Why Content Marketing Requires A Storyteller's Flair

under Content Strategy.

Millais_Boyhood_of_RaleighStorytelling is as old as human civilization itself. From ancient tribes gathered around their campfires to bards in medieval taverns; from 19th-century poets to modern-day novelists, the art of storytelling has been a major part of how we communicate for centuries. It'd be foolish to think that the Internet - prolific though it may be - has changed that simple fact.

If anything, with the birth of social media, the capacity to weave words is more important today than ever before.

"Stories," writes Content Marketing Institute's Debbie Williams, "make life interesting and give people a way to connect. People crave them, which creates a big opportunity for brand storytelling." In short, if you're skilled at telling a story and are willing to put in the work, you can be a top-notch content creator- it's really that simple.

But what if you don't have the gift of gab - what if tossing together a narrative isn't something that comes naturally to you?

In that case, it's something you're going to need to learn. See, where content marketing is concerned, storytelling is all about putting together a consistent narrative. It's about establishing yourself as a writer, author, or brand; about presenting a foundation to your audience and sticking to it.

That's the key there - staying with the narrative you've presented. If there's one thing today's consumers hate more than anything else, it's inconsistency. If they can't get a read on who you are, what you do, and why you do it - if they have no idea about your brand's personality or your own - they aren't going to be able to trust you.
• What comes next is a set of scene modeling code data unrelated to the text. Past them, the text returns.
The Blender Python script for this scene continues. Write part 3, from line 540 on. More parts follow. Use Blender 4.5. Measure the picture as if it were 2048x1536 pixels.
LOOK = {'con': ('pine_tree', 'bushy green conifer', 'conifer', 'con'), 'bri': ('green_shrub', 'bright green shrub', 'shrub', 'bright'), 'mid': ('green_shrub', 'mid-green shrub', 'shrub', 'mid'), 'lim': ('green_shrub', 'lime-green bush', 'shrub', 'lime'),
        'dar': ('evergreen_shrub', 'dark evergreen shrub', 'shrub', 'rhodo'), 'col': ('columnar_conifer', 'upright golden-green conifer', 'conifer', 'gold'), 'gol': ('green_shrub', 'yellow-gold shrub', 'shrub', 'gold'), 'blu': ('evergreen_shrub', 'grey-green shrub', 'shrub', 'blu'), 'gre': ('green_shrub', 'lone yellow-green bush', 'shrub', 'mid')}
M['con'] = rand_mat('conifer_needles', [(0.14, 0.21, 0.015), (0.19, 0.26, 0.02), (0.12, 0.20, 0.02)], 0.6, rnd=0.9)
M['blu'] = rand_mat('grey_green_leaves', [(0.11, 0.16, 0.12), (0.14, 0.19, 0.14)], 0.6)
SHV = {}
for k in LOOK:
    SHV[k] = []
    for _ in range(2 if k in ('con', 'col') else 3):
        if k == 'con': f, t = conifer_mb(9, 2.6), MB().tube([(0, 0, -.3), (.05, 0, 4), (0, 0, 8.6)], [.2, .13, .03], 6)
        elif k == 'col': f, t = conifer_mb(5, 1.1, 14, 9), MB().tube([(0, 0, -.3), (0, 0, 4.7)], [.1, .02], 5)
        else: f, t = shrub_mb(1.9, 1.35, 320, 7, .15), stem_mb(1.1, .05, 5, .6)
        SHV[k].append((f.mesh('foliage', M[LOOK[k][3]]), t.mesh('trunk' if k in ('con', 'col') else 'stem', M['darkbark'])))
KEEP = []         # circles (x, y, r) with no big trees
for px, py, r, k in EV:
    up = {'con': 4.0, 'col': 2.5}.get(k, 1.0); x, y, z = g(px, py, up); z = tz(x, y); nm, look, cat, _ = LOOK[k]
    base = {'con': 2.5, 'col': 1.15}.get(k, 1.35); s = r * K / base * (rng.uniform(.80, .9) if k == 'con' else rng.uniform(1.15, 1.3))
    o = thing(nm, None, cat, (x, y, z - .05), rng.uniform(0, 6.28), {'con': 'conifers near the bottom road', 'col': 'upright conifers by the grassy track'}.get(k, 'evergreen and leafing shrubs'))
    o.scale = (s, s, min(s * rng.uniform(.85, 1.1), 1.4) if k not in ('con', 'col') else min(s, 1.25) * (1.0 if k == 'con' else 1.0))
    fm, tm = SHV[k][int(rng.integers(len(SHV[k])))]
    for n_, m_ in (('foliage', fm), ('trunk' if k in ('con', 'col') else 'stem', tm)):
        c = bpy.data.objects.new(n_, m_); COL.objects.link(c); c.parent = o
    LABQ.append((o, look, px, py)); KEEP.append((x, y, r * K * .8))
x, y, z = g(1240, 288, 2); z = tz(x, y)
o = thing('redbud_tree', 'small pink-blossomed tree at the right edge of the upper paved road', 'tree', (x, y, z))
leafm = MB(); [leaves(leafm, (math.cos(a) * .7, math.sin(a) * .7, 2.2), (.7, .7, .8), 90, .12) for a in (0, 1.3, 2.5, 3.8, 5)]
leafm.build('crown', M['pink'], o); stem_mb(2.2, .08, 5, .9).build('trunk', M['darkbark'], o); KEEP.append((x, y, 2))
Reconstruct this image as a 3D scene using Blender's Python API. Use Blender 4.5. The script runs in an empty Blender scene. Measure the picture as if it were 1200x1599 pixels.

That, in turn, means you'll be unable to connect with them.

Of course, even if you present a strong, consistent identity, the tales you spin are going to ring hollow if you don't write them for your audience.

"Storytelling needs a strong focus on what people want to hear and share," explains J-P De Clerck; "once again shifting the view from the traditional ways of corporate messaging to a connected content strategy whereby people are key." And finally, we come to the core of what it is to be a storyteller; the prime focus that lies at the center of the craft - people. See, that's what lies at the core of being a storyteller - people. Look at all the best storytellers of human history - all the bards and comedians and writers and poets and elders - and ask yourself what all of them had in common.

The answer to that is easy. They understood the people who were listening to them, and they knew how shape their words to them. That, more than anything, is why content marketing requires a storyteller's flair - because otherwise, how else are you going to connect with your audience?